Don’t let the silly word in the headline fool you – Smishing is no laughing matter. A mashup of ‘SMS Phishing’, Smishing has become a top concern for many brands as they have branched out into new, expanded channels to communicate with consumers and clients.

In this digital age, we’ve all seen examples of phishing emails and fraudulent messages that beg for us to ‘Click here to win’ and then lead us to a spam site. Smishing follows these same principals, except it comes through a text message link. With more personal data than ever before being stored on our phones – including personal identifying information and health data – Smishing scams can be incredibly destructive to those at risk.

How to identify Smishing

Many consumers like to think of themselves as “hip to the tricks of spammers” and think that they’d be able to tell a phishing scam from a typical marketing message. One recent study shows, however, that more than 97% of consumers were unable to identify a phishing scam correctly. When it comes to identifying Smishing scams, it’s even harder to identify because we associate text messages with trust.

Typically, consumers receive texts from people and brands they trust. They would never give out their cell phone number unwarranted. So, if a text link comes through from a number, even if that number is unknown, people are more likely to click through on a cell phone than in an email. In 2018 alone, the Federal Trade Commission logged 93,331 complaints about suspicious text messages which included Smishing. Smishing is on the rise, and brands and consumers are starting to take notice.

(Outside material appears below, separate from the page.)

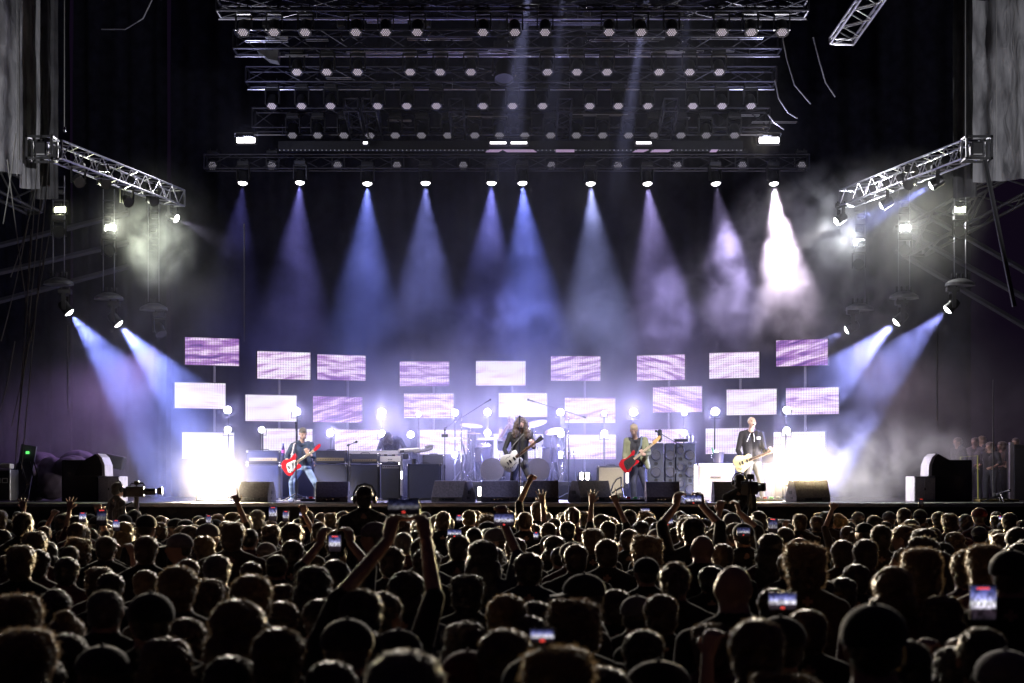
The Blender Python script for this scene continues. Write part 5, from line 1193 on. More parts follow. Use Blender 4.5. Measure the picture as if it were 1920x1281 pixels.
# right wing: rail and small stand
t = thing('guard_rail', 'thin yellow-green railing in front of the side-stage guests', 'railing', onstage(1826,38.6)); yl = mat('rail_yellow',(.45,.48,.08),.5)
MB().path([(-.28,0,.0),(-.28,0,.92),(.08,0,.95),(.09,0,0)],.014).build('frame', yl, t)
for k in range(2): MB().tube((-.18+.12*k,0,0),(-.18+.12*k,0,.93),.008).build('bar', dalu, t)
tag(MB().bbox(onstage(1868,36.2,.03)+V((0,0,0)),(.78,.5,.05),.01).build('yellow_mat', mat('mat_ochre',(.22,.17,.06),.8)), 'ochre strip of matting at the right edge of the deck', 'mat')
micstand('short stand with a small sideways head at the right edge of the stage', 1875, 34.8, 925, boom=((1870,926),(1880,922)))
t = thing('grey_pillar', 'pale upright post beside the side-stage guests at the right', 'post', onstage(1896,39)); MB().bbox((0,0,.62),(.09,.09,1.25),.01).build('post', mat('post_grey',(.25,.23,.25),.6), t)
t = thing('black_crate', 'black road case behind the pale post at the right edge', 'flight case', onstage(1925,39.4)); MB().bbox((0,.2,.6),(.6,.6,1.2),.02).build('case_body', body, t); MB().bbox((0,-.11,1.1),(.6,.02,.03),.004).build('edge', dalu, t)

# small things that lie about on the deck
paper = mat('paper_white',(.7,.7,.68),.7); tape = [mat('tape_white',(.6,.6,.6),.6), mat('tape_green',(.08,.5,.12),.6), mat('tape_pink',(.7,.15,.4),.6)]
for i,(x,d,lb) in enumerate([(548,35.1,'near the red guitar player'),(968,35.2,'between the pair of singer monitors'),(1196,35.1,'left of the bass player monitor'),(1310,35.1,'before the badged cream amplifier'),(1450,35.2,'right of the laughing guitarist')]):
    o = tag(MB().bbox((0,0,0),(.21,.30,.004),.001).build('set_list', paper), 'white sheet of paper on the deck %s' % lb, 'set list'); o.location = onstage(x,d,.006); o.rotation_euler=(0,0,.3*i)
for i,(x,d) in enumerate([(600,36.6),(1010,36.7),(1222,36.6),(1300,37.4),(880,38.0)]):
    t = thing('water_bottle','clear water bottle standing on the deck %s' % ['by the red guitar player','behind the right singer monitor','beside the bass player','before the bass cabinets','left of the drum riser'][i],'bottle',onstage(x,d)); MB().lathe([(.03,0),(.033,.03),(.033,.14),(.014,.18),(.014,.20)],14).build('bottle_body', silver, t, True); MB().lathe([(.016,.2),(.016,.22)],12).build('cap', mat('cap_blue',(.05,.08,.4),.4), t)
# ================================================================ AUDIENCE (seen from behind, facing +Y)
# cloth with a fuzzy nap
def _m(*a, **k): return mat(*a, sheen=.4, **k)
CL = [_m('crowd_black_cotton',(.02,.02,.022),.9,bump=.3,scale=15,var=.2), _m('crowd_plum_cotton',(.07,.025,.04),.9,var=.2), _m('crowd_navy_cotton',(.025,.03,.06),.9,var=.2), _m('crowd_brown_jacket',(.06,.045,.03),.85,var=.3), _m('crowd_grey_knit',(.11,.105,.11),.9,var=.3)]
cskin = mat('crowd_skin', (.42,.26,.19), .5, var=.08, scale=18, spec=.4)
HM = {'black': hairmat('black_hair',(.02,.016,.015),.38,.2,(.07,.05,.03)), 'dark brown': hairmat('darkbrown_hair',(.04,.028,.02),.38,.22,(.12,.08,.04)), 'brown': hairmat('brown_hair',(.075,.05,.03),.38,.22,(.14,.09,.05)), 'blond': hairmat('blond_hair',(.14,.10,.05),.4,.25,(.14,.09,.04)), 'grey': hairmat('grey_hair',(.13,.12,.11),.4,.22,(.12,.11,.10))}
capm = {'black': _m('cap_black',(.02,.02,.025),.8,var=.2), 'dark red': _m('cap_red',(.14,.015,.02),.8,var=.2), 'grey': _m('cap_grey',(.16,.15,.16),.8,var=.2)}
HZ = 1.62        # eye/head centre height of the base figure (1.75 tall)
def crowd_body(name, cloth, wd=1.0, arms='down', hi=False, lean=0.0, tilt=(0,1,0)):
    """one continuous body, feet on the ground at z=0, facing +Y. arms: down / phone / fist / point / hands / oneup"""
    f = Fig(); F1 = (0,1,0)
    hc = V((0,.03+lean,HZ)); R, q = head(f, hc, tilt)
    neck = V((0,lean*.6,1.46)); sl = V((-.185*wd,lean*.5,1.40)); sr = V((.185*wd,lean*.5,1.40)); chest = V((0,lean*.4,1.25)); pel = V((0,0,.92))
    torso(f, pel, chest, neck, sl, sr, 'top', w=wd, hipm='legs', face=F1); f.cap(neck, hc-V((0,.01,.05)), .066, .062, 'skin')
    for k, s_ in ((-1,sl),(1,sr)): f.cap(lerp(s_, neck, .35)+V((0,-.01,.01)), neck+V((0,-.01,.035)), .062, .056, 'top')
    def down(s_, k): e = s_+V((k*.05,-.03,-.28)); w_ = e+V((-k*.03,.20,-.12)); arm(f, s_, e, w_, 'top', sleeve=.3, w=wd); hand(f, w_, (-k*.3,.8,-.3), (-k*1,0,0), .5, side=-k, s=1.15 if not hi else 1)
    if arms == 'down': down(sl,-1); down(sr,1)
    elif arms == 'phone':
        for k, s_ in ((-1,sl),(1,sr)):
            s2 = s_+V((0,0,.05)); e = s2+V((k*.03,.16,.24)); w_ = V((k*.095,.30,s2.z+.40)); f.cap(s_, s2, .06, .06, 'top'); arm(f, s2, e, w_, 'top', sleeve=0.02, w=.95)
            hand(f, w_, (-k*.15,.1,1), (-k*.6,.5,0), .7, side=-k)
    elif arms == 'reach':
        for k, s_ in ((-1,sl),(1,sr)):
            s2 = s_+V((.02,0,.06)); w_ = V((.18+k*.075,.26,s2.z+.50)); e = lerp(s2, w_, .5)+V((k*.05,-.05,.0)); f.cap(s_, s2, .06, .06, 'top'); arm(f, s2, e, w_, 'top', sleeve=.02, w=.95)
            hand(f, w_, (-k*.15,.1,1), (-k*.6,.5,0), .7, side=-k)
    elif arms == 'phone_low':
        for k, s_ in ((-1,sl),(1,sr)):
            e = s_+V((k*.04,.18,-.16)); w_ = V((k*.10,.42,1.56)); arm(f, s_, e, w_, 'top', sleeve=.3, w=.95); hand(f, w_, (-k*.3,.1,1), (-k*.6,.5,0), .7, side=-k)
    elif arms == 'phone_one':
        down(sl,-1); s2 = sr+V((0,0,.05)); e = s2+V((.02,.18,.20)); w_ = V((.10,.32,s2.z+.44)); arm(f, s2, e, w_, 'top', sleeve=.02, w=.95); hand(f, w_, (-.1,.1,1), (-.3,.8,0), .8, side=-1)
    elif arms == 'fist':
        down(sr,1); s2 = sl+V((0,0,.05)); e = s2+V((-.05,.10,.27)); w_ = e+V((.10,.05,.25)); arm(f, s2, e, w_, 'top', sleeve=.02, w=.95); hand(f, w_, (.45,.1,.8), (.3,.8,-.3), 1.25, side=1)
    elif arms == 'point':
        down(sl,-1); s2 = sr+V((0,0,.05)); e = s2+V((.02,.14,.25)); w_ = e+V((-.10,.08,.25)); arm(f, s2, e, w_, 'top', sleeve=.02, w=.95); hand(f, w_, (-.3,.1,.9), (0,.8,-.3), 1.2, side=-1, only=(0,))
    elif arms == 'hands':
        for k, s_ in ((-1,sl),(1,sr)):
            s2 = s_+V((0,0,.05)); e = s2+V((k*.06,.08,.26)); w_ = e+V((k*.02,.05,.26)); arm(f, s2, e, w_, 'top', sleeve=.02, w=.95); hand(f, w_, (k*.1,.05,1), (0,1,0), .12, .9, side=-k)
    for k in (-1, 1): leg(f, V((k*.09,0,.88)), V((k*.10,.03,.48)), V((k*.11,0,.09)), 'legs', (k*.2,1,0))
    me = f.remesh(name, .008 if hi else .019, {'skin': cskin, 'top': cloth, 'legs': mat('crowd_trousers',(.03,.032,.045),.9), 'shoe': shoem, 'lip': lipm, 'mouth': mouthm}, 1 if hi else 2, decim=(.28 if hi else None))
    return me, (hc, R, q)
BODY = {}
def get_body(ci, wd, arms, lean=0):
    k = (ci, wd, arms)
    if k not in BODY: BODY[k] = crowd_body('crowd_body_%s' % arms, CL[ci], wd, arms, hi=(arms != 'down'), lean=lean)
    return BODY[k]
I3 = Matrix.Identity(3)
def hc0(): return V((0,.03,HZ))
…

How to protect against Smishing

Brands can protect their reputation and consumers by leveraging a secure text message platform to send out SMS messages. It’s also a good idea to have a clear FAQ sheet or workflow available for your consumers. Provide the short code (aka phone number) that your texts will be coming from so that they know if something is suspicious or not. Always give consumers the option to opt-out of SMS messages as well.

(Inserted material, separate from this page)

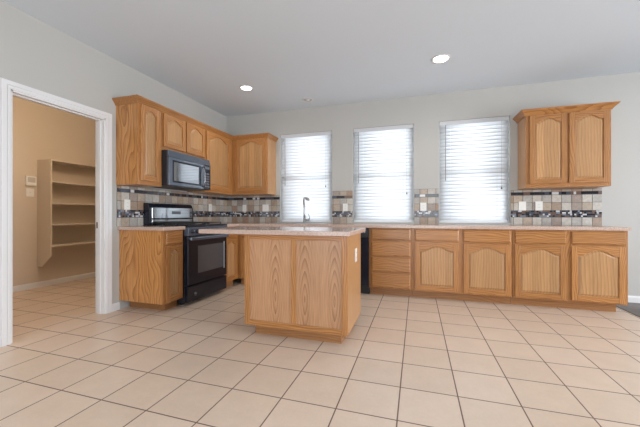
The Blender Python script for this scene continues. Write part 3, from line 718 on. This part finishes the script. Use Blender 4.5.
# ------------------------------------------------------------------ pantry shelf unit
ps = thing('pantry_shelf_unit', 'beige painted shelf unit hung on the pantry wall', 'shelf', (PX + 0.001, -1.605, 0), L90)
def sidep(b, x): prism(b, [[(-0.001, 0.30), (-0.10, 0.30), (-0.285, 0.46), (-0.285, 1.83), (-0.001, 1.83)]], x, x + 0.018, lambda u, v, d: (d, u, v))
SW_ = 1.50
one('side_panel', lambda b: sidep(b, 0.0), M['shelf'], ps, 0.001); one('side_panel', lambda b: sidep(b, SW_), M['shelf'], ps, 0.001)
for z in (1.812, 1.505, 1.200, 0.893, 0.592):
    bx('shelf_board', (0.0185, SW_ - 0.0005, -0.284, -0.001, z, z + 0.019), M['shelf'], ps, 0.001)
one('wall_cleat', lambda b: [box(b, 0.0185, SW_ - 0.0005, -0.018, -0.001, z - 0.045, z - 0.0005) for z in (1.505, 1.200, 0.893, 0.592)], M['shelf'], ps)

# ------------------------------------------------------------------ ceiling lights
def downlight(loc, label, lit, r=0.092):
    t = thing('recessed_light', label, 'ceiling light', loc, 0, 'recessed ceiling lights')
    one('trim_ring', lambda b: lathe(b, [(r - 0.022, -0.0005), (r - 0.022, -0.004), (r - 0.018, -0.006), (r, -0.004), (r + 0.002, -0.0005)], 32), M['trim'], t)
    if lit:
        one('lamp_lens', lambda b: lathe(b, [(r - 0.023, -0.001), (r - 0.03, -0.006), (r * 0.4, -0.010), (0.0, -0.011)], 32), M['bulb'], t)
    else:
        one('baffle', lambda b: lathe(b, [(r - 0.023, -0.0015), (r - 0.035, -0.004), (r - 0.05, -0.002)], 32), mat('grey_baffle', (0.45, 0.46, 0.47), 0.5), t)
        one('lamp_lens', lambda b: lathe(b, [(r - 0.051, -0.002), (r - 0.060, -0.012), (0.0, -0.018)], 32), M['bulb_dim'], t)
    return t
downlight((0.963, -0.975, H - 0.0005), 'lit recessed ceiling light above the stove side', True)
downlight((3.389, -1.025, H - 0.0005), 'brightest recessed ceiling light, in front of the right window', True, 0.1)
downlight((1.606, -0.332, H - 0.0005), 'unlit recessed ceiling light near the back wall above the sink', False, 0.085)
for x, y in ((0.963, -0.975), (3.389, -1.025)):
    d = bpy.data.lights.new('recessed_lamp', 'SPOT'); d.energy = 24; d.color = (1, 0.93, 0.84); d.spot_size = R(168); d.spot_blend = 1; d.shadow_soft_size = 0.07
    o = bpy.data.objects.new('recessed_lamp', d); C.objects.link(o); o.location = (x, y, H - 0.03)
pl = thing('pantry_ceiling_light', 'round warm lamp on the pantry ceiling', 'ceiling light', (-0.50, -2.0, H - 0.001))
one('base', lambda b: lathe(b, [(0.09, 0), (0.09, -0.02), (0.0, -0.021)], 24), M['trim'], pl)
one('globe', lambda b: lathe(b, [(0.07, -0.0215), (0.10, -0.05), (0.09, -0.09), (0.05, -0.115), (0.0, -0.12)], 24), M['bulb_warm'], pl)
d = bpy.data.lights.new('pantry_lamp', 'POINT'); d.energy = 28; d.color = (1.0, 0.77, 0.55); d.shadow_soft_size = 0.16
o = bpy.data.objects.new('pantry_lamp', d); C.objects.link(o); o.location = (-0.50, -2.0, H - 0.35)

On the consumer side, it’s more about being aware and being smart when it comes to Smishing. Consumers should never click on links they’re unsure about and should always remain cautious about storing personal information on smartphones. If your brand is leveraging SMS messaging to communicate with customers, help them take measures to protect against Smishing. By leading the charge against this serious issue, your brand will be seen as a respected thought leader in the space.